** BEGIN Collected data **

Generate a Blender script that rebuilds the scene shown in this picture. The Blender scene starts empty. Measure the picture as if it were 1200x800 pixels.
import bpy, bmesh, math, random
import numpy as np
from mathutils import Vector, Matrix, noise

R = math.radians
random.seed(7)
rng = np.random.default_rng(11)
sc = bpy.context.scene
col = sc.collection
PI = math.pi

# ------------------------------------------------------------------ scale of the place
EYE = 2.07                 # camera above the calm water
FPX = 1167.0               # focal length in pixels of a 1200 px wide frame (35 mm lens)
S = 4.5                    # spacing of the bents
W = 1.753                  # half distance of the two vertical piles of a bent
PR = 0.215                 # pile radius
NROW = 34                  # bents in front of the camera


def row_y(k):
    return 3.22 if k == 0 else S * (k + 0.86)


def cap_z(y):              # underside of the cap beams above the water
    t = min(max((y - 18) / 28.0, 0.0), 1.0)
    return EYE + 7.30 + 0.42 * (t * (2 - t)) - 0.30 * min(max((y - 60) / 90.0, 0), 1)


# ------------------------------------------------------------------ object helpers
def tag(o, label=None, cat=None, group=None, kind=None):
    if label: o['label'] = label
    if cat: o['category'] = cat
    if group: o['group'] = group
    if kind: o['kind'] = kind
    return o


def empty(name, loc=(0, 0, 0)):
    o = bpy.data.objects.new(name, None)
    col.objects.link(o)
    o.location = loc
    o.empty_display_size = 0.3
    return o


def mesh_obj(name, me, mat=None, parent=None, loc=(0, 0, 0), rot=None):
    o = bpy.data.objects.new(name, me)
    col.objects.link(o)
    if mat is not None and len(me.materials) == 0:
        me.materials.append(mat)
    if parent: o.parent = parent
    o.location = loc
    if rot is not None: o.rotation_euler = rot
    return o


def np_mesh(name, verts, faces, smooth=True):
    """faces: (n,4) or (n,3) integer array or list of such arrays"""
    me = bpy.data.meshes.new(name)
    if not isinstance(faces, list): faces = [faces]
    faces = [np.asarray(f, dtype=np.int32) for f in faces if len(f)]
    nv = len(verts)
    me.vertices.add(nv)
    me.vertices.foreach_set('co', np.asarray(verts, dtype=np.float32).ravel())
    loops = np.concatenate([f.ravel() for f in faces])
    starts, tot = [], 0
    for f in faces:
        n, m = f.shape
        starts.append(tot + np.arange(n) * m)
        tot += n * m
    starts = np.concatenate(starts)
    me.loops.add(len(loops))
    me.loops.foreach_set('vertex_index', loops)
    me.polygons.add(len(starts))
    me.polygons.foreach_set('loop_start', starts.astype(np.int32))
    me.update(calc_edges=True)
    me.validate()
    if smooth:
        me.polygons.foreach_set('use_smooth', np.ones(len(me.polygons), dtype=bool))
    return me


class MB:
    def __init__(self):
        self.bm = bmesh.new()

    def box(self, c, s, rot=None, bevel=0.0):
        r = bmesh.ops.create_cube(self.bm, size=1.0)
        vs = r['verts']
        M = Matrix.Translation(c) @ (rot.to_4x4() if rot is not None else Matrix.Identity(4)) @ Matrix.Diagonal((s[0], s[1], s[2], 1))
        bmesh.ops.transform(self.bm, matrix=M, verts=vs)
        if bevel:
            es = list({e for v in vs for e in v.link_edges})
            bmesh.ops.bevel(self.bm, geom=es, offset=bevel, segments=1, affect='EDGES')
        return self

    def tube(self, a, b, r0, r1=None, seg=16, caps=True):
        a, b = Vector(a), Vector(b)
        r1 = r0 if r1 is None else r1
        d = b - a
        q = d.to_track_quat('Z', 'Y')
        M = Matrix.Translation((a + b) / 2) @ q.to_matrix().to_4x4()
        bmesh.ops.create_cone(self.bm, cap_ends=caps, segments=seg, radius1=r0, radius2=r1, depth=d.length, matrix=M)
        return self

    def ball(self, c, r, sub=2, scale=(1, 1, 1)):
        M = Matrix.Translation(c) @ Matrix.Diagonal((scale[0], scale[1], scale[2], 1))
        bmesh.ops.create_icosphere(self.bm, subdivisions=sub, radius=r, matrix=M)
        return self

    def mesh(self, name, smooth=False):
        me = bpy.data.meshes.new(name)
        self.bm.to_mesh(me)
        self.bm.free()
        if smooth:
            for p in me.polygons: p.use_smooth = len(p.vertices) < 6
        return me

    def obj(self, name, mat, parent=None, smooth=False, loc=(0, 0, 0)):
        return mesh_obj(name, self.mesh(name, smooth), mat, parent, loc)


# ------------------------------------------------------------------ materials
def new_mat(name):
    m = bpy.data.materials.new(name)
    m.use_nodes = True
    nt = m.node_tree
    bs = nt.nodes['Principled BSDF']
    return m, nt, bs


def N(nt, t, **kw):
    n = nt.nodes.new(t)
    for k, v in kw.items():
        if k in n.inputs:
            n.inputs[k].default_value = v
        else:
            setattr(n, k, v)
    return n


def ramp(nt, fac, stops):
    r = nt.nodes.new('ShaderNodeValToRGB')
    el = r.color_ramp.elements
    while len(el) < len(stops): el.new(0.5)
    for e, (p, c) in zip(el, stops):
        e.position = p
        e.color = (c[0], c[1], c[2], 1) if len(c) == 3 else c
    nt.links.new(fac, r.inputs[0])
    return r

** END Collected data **

◆ Work required: Write down every line of the data exactly as it appears above.

◆ Reply to the exercise:
Generate a Blender script that rebuilds the scene shown in this picture. The Blender scene starts empty. Measure the picture as if it were 1200x800 pixels.
import bpy, bmesh, math, random
import numpy as np
from mathutils import Vector, Matrix, noise

R = math.radians
random.seed(7)
rng = np.random.default_rng(11)
sc = bpy.context.scene
col = sc.collection
PI = math.pi

# ------------------------------------------------------------------ scale of the place
EYE = 2.07                 # camera above the calm water
FPX = 1167.0               # focal length in pixels of a 1200 px wide frame (35 mm lens)
S = 4.5                    # spacing of the bents
W = 1.753                  # half distance of the two vertical piles of a bent
PR = 0.215                 # pile radius
NROW = 34                  # bents in front of the camera


def row_y(k):
    return 3.22 if k == 0 else S * (k + 0.86)


def cap_z(y):              # underside of the cap beams above the water
    t = min(max((y - 18) / 28.0, 0.0), 1.0)
    return EYE + 7.30 + 0.42 * (t * (2 - t)) - 0.30 * min(max((y - 60) / 90.0, 0), 1)


# ------------------------------------------------------------------ object helpers
def tag(o, label=None, cat=None, group=None, kind=None):
    if label: o['label'] = label
    if cat: o['category'] = cat
    if group: o['group'] = group
    if kind: o['kind'] = kind
    return o


def empty(name, loc=(0, 0, 0)):
    o = bpy.data.objects.new(name, None)
    col.objects.link(o)
    o.location = loc
    o.empty_display_size = 0.3
    return o


def mesh_obj(name, me, mat=None, parent=None, loc=(0, 0, 0), rot=None):
    o = bpy.data.objects.new(name, me)
    col.objects.link(o)
    if mat is not None and len(me.materials) == 0:
        me.materials.append(mat)
    if parent: o.parent = parent
    o.location = loc
    if rot is not None: o.rotation_euler = rot
    return o


def np_mesh(name, verts, faces, smooth=True):
    """faces: (n,4) or (n,3) integer array or list of such arrays"""
    me = bpy.data.meshes.new(name)
    if not isinstance(faces, list): faces = [faces]
    faces = [np.asarray(f, dtype=np.int32) for f in faces if len(f)]
    nv = len(verts)
    me.vertices.add(nv)
    me.vertices.foreach_set('co', np.asarray(verts, dtype=np.float32).ravel())
    loops = np.concatenate([f.ravel() for f in faces])
    starts, tot = [], 0
    for f in faces:
        n, m = f.shape
        starts.append(tot + np.arange(n) * m)
        tot += n * m
    starts = np.concatenate(starts)
    me.loops.add(len(loops))
    me.loops.foreach_set('vertex_index', loops)
    me.polygons.add(len(starts))
    me.polygons.foreach_set('loop_start', starts.astype(np.int32))
    me.update(calc_edges=True)
    me.validate()
    if smooth:
        me.polygons.foreach_set('use_smooth', np.ones(len(me.polygons), dtype=bool))
    return me


class MB:
    def __init__(self):
        self.bm = bmesh.new()

    def box(self, c, s, rot=None, bevel=0.0):
        r = bmesh.ops.create_cube(self.bm, size=1.0)
        vs = r['verts']
        M = Matrix.Translation(c) @ (rot.to_4x4() if rot is not None else Matrix.Identity(4)) @ Matrix.Diagonal((s[0], s[1], s[2], 1))
        bmesh.ops.transform(self.bm, matrix=M, verts=vs)
        if bevel:
            es = list({e for v in vs for e in v.link_edges})
            bmesh.ops.bevel(self.bm, geom=es, offset=bevel, segments=1, affect='EDGES')
        return self

    def tube(self, a, b, r0, r1=None, seg=16, caps=True):
        a, b = Vector(a), Vector(b)
        r1 = r0 if r1 is None else r1
        d = b - a
        q = d.to_track_quat('Z', 'Y')
        M = Matrix.Translation((a + b) / 2) @ q.to_matrix().to_4x4()
        bmesh.ops.create_cone(self.bm, cap_ends=caps, segments=seg, radius1=r0, radius2=r1, depth=d.length, matrix=M)
        return self

    def ball(self, c, r, sub=2, scale=(1, 1, 1)):
        M = Matrix.Translation(c) @ Matrix.Diagonal((scale[0], scale[1], scale[2], 1))
        bmesh.ops.create_icosphere(self.bm, subdivisions=sub, radius=r, matrix=M)
        return self

    def mesh(self, name, smooth=False):
        me = bpy.data.meshes.new(name)
        self.bm.to_mesh(me)
        self.bm.free()
        if smooth:
            for p in me.polygons: p.use_smooth = len(p.vertices) < 6
        return me

    def obj(self, name, mat, parent=None, smooth=False, loc=(0, 0, 0)):
        return mesh_obj(name, self.mesh(name, smooth), mat, parent, loc)


# ------------------------------------------------------------------ materials
def new_mat(name):
    m = bpy.data.materials.new(name)
    m.use_nodes = True
    nt = m.node_tree
    bs = nt.nodes['Principled BSDF']
    return m, nt, bs


def N(nt, t, **kw):
    n = nt.nodes.new(t)
    for k, v in kw.items():
        if k in n.inputs:
            n.inputs[k].default_value = v
        else:
            setattr(n, k, v)
    return n


def ramp(nt, fac, stops):
    r = nt.nodes.new('ShaderNodeValToRGB')
    el = r.color_ramp.elements
    while len(el) < len(stops): el.new(0.5)
    for e, (p, c) in zip(el, stops):
        e.position = p
        e.color = (c[0], c[1], c[2], 1) if len(c) == 3 else c
    nt.links.new(fac, r.inputs[0])
    return r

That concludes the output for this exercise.